PETITIONER: STATE OF HARYANA & ORS. Vs. RESPONDENT: DEWAN SINGH & ORS. DATE OF JUDGMENT06/11/1995 BENCH: RAMASWAMY, K. BENCH: RAMASWAMY, K. KIRPAL B.N. (J) CITATION: 1996 AIR 675 1996 SCC (7) 394 JT 1995 (8) 348 1995 SCALE (6)480 ACT: HEADNOTE: JUDGMENT:
O R D E R
Leave granted.
The notification under Section 4 of the Land
Acquisition Act, 1894 [for short, “the Act”] was furnished
on January 22, 1981. Notices were given under Section 9 of
the Act. The Collector after conducting an enquiry made an
award on April 19, 1984 and allegedly took possession of the
land on the even date. The respondents assert that they are
in possession. The respondents filed the writ petition on
May 13, 1985 challenging the notification under Section 4
[1] of the Act on the ground that dispensing with an enquiry
under Section 5-A exercising power under Section 17 [4] of
the Act was bad in law as there was no urgency and the award
was, on the face of the case, valid in law. The High Court
by order dated May 27, 1985 allowed the writ petition
following Dharam Singh vs. State of Haryana [C.W.P. No. 2891
of 1984 decided on 9th November, 1984]. Thus this appeal by
special leave.
It is contended by the appellant that after the award
had been made, the respondents received compensation and
also sought reference under Section 18. The Land Acquisition
Officer was competent to make the award within two years
under Section 11-A of the Act after the Amendment Act 68 of
1984. The award came to be made within that period. So the
proceedings under Section 4 and 6 shall not stand lapsed by
operation of Section 11-A of the Act.
It is contended for the respondents that enquiry under
Setion 5-A is a valuable right and a minimum right by which
the owner is entitled to show that the land is not fit to be
used for public purpose. It would be open to show that some
other land would be more suitable for public purpose, viz.,
land for market committee. Exercising the power under
Section 17 [4] dispensing with the enquiry conducted under
Section 5-A is clearly illegal. Though there was delay on
the part of the respondents in challenging the notification,
delay does not mitigate to take away the valuable right of
approaching the High Court. The order of the High Court in
Dharam Singh’s case [supra] was not challenged. It is open
to the appellants to canvass the correctness of the award on
that premise, though the award had become final.
The question for consideration is whether the High
Court was justified in interfering with the award dated
April 19,1984 made by the Collector and the notification
under Section 4 [1]. It is seen that the notification under
Section 4 [1] and the declaration were not challenged till
May 13, 1985 while the award came to be made on April 13,
1984. The respondents in fact received the amount under
protest but that fact was not brought to the notice of the
High Court.

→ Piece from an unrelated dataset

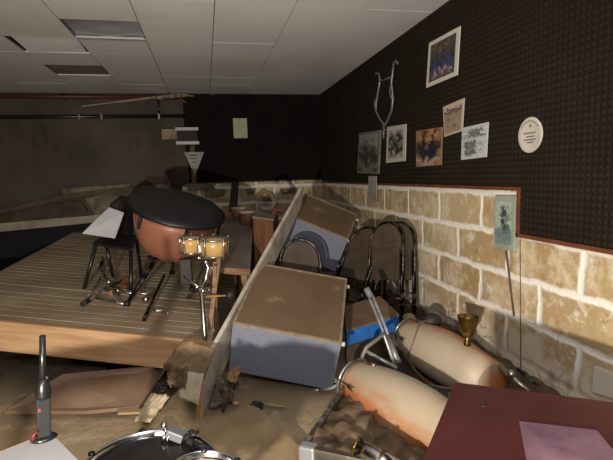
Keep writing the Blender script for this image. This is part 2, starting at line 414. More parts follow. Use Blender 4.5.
t = Thing('pipe', 'dark red pipe running along the back wall under the ceiling', 'pipe', (-2, 7.3, 2.74))
t.part('tube', MB().tube([(-4.1, 7.33, 2.765), (-.25, 7.33, 2.765)], .032), mat('dark_red_paint', '5c2320', '48201d', rough=.5))
for x in (-3.2, -1.9, -.7): t.part('bracket', MB().box((x-.015, 7.30, 2.73), (x+.015, YB, 2.80)), blkmetal)
t = Thing('pipe', 'thin black pipe below the red pipe on the stained back wall', 'pipe', (-2, 7.3, 2.48))
t.part('tube', MB().tube([(-4.1, 7.34, 2.475), (-.24, 7.34, 2.49)], .026), black)
for x in (-1.72, -1.42, -.62): t.part('clamp', MB().box((x-.012, 7.305, 2.44), (x+.012, YB, 2.52)), gsteel)
t.part('hanger', MB().tube([(-.62, 7.34, 2.50), (-.62, 7.36, 2.74)], .012), blkmetal)
a, b, c = aY(82, 107, 7.22), aY(150, 99, 7.27), aY(187, 96.5, 7.28)
mb = MB().prism([a, b, b+V((0, 0, .035)), a+V((0, 0, .02))], (0, .03, 0)).prism([b, c, c+V((0, 0, .045)), b+V((0, 0, .035))], (0, .03, 0))
solo('broken_batten', mb, mat('pale_batten', '9a8d7a', '7d705d', rough=.8), 'pale broken batten hanging slantwise across the two pipes', 'batten')
mb = MB()
for k in range(7):
    p = aY(150+k*6, 96+random.uniform(-1, 3), 7.26); q = p+V((random.uniform(.05, .12), 0, random.uniform(-.10, .03)))
    mb.tube([p, (p+q)/2+V((0, -.02, random.uniform(-.03, .02))), q], random.uniform(.006, .016), 6)
solo('torn_insulation', mb, mat('tan_insulation', 'a0876a', '6b5844', rough=.9), 'ragged tan insulation torn loose beside the black foam corner', 'insulation', kind='stuff')

# back wall clutter
t = Thing('cassette_deck', 'small dark box with two pale rails fixed by the foam edge', 'wall box', aY(188, 145, 7.3))
a, b = aY(178, 145, 7.30), aY(197, 128, 7.30)
t.part('body', MB().box((a.x, 7.22, a.z+.04), (b.x, YB, b.z-.04)), mat('slate_box', '16191d', '101215', rough=.7))
for z in (a.z, b.z-.045): t.part('rail', MB().box((a.x-.02, 7.19, z), (b.x+.02, YB, z+.045)), mat('dull_silver', 'a9abad', rough=.4))
t.o.name = 'wall_bracket_box'
a, b = aY(162, 140, 7.3), aY(178, 129, 7.3)
solo('cardboard_scrap', MB().box((a.x, 7.25, a.z), (b.x-.01, YB, b.z)), cardb, 'tan cardboard scrap stuck left of the pale railed wall box', 'cardboard', bevel=.02)
a, b, c = aY(184, 152, 7.3), aY(204, 152, 7.3), aY(195, 176, 7.3)
t = Thing('warning_sign', 'pale triangular sign pointing down beside the black foam', 'sign', c)
t.part('plate', MB().prism([a, b, c], (0, .012, 0)), mat('sign_plate', '9c9a94', '84817a', rough=.6))
m1 = MB()
for i in range(3):
    z = a.z-.06-.05*i; hw = .07-.018*i; m1.box((-.15-hw+.01, 7.292, z), (-.15+hw-.01, 7.30, z+.016))
t.part('marks', m1, mat('sign_mark', '4c4a46', rough=.7))
a, b = aY(198, 222, 7.3), aY(186, 150, 7.3)
solo('wood_batten', MB().box((-.20, 7.36, 1.47), (-.13, YB, 2.05)), mat('bare_wood', '7b5c3c', '5e452c', rough=.8), 'short brown batten behind the triangular sign', 'batten')
a, b = aY(234, 138, 7.3), aY(247, 118, 7.3)
t = Thing('notice', 'yellowish white notice pinned alone on the dark back wall foam', 'notice', (a.x, 7.34, a.z))
t.part('sheet', MB().box((a.x, 7.335, a.z), (b.x, 7.345, b.z)), mat('notice_paper', 'b5b59a', 'a3a388', rough=.8))
t.part('pin', MB().ball(((a.x+b.x)/2, 7.333, b.z-.02), .006, 6), black)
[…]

It is also not in dispute that at that point of
time an application for reference under Section 18 was made
within the limitation provided therein. It would appear that
after the writ petition was allowed the appliation was
withdrawn. After the award was made, the Court would not be
justified to quash the notifcation under Section 4 [1] and
declaration under Section 6 for dispending with the enquiry
under Setion 5-A.
In these circumstances, we think that the appropriate
course would be to sustain the notification under Section 4
[1] and the declaration under Section 6 and the award made
under Section 11. It would be open to the respondents to
make an application under Section 18 within 30 days from to-
day to the Collector for reference to Civil Court for
determining the compensation.
The appeal is accordingly allowed and the judgment of
the High Court under appeal is set aside. However, in the
circumstances, there will be no order as to costs.